📝 SummarXiv

Abstract

We report on our investigation in arXiv:2509.08881 of how recent jet substructure measurements constrain the resolution length $L_{\rm res}$ of the quark-gluon plasma formed in heavy-ion collisions. $L_{\rm res}$ is defined such that high-energy partons within a jet shower are resolved by the medium if and only if they are separated by a distance greater than $L_{\rm res}$. Using the Hybrid Model, we reproduce ALICE data on the scaled Soft Drop angle $\theta_g$ for $R=0.2$ charged-particle jets and ATLAS data on the Hard Group angle $\Delta R_{12}$ for $R=1$ jets reclustered from skinny $R = 0.2$ inclusive subjets.

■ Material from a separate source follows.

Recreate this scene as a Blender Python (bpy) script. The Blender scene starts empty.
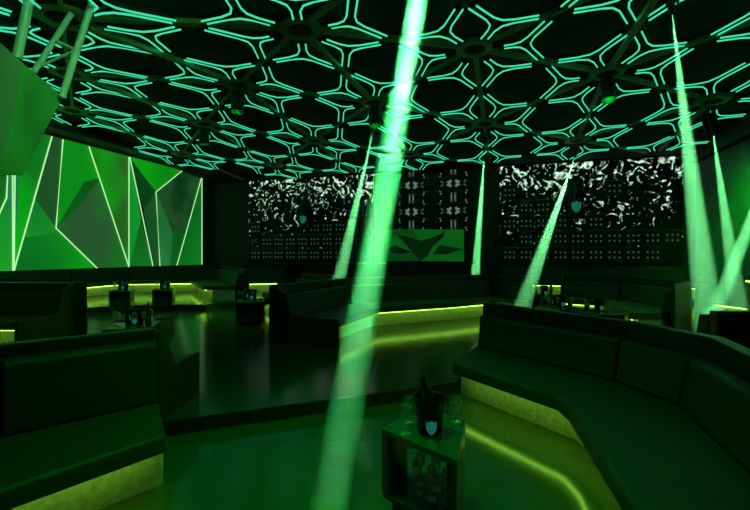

We find that the narrowing of the $\theta_g$-distribution in PbPb collisions observed by ALICE and the suppression of $R=1$ jets with multiple skinny subjets in PbPb collisions observed by ATLAS rule out $L_{\rm res} = \infty$, where each entire parton shower loses energy to the plasma coherently as if it were a single colored object. We then compare Hybrid Model calculations to ATLAS measurements of $R_{\rm AA}$ of $R=1$ jets reclustered from $R=0.2$ subjets, as a function of the Soft Drop angle $dR_{12}$ obtained by grooming all charged-particle tracks associated with each $R=1$ jet. We demonstrate, for the first time, that the ATLAS data is inconsistent with $L_{\rm res} = 0$, where the plasma resolves every splitting in a parton shower. Our results agree best with the data when QGP possesses a finite, nonzero $L_{\rm res}\sim (1-2)/(\pi T)$.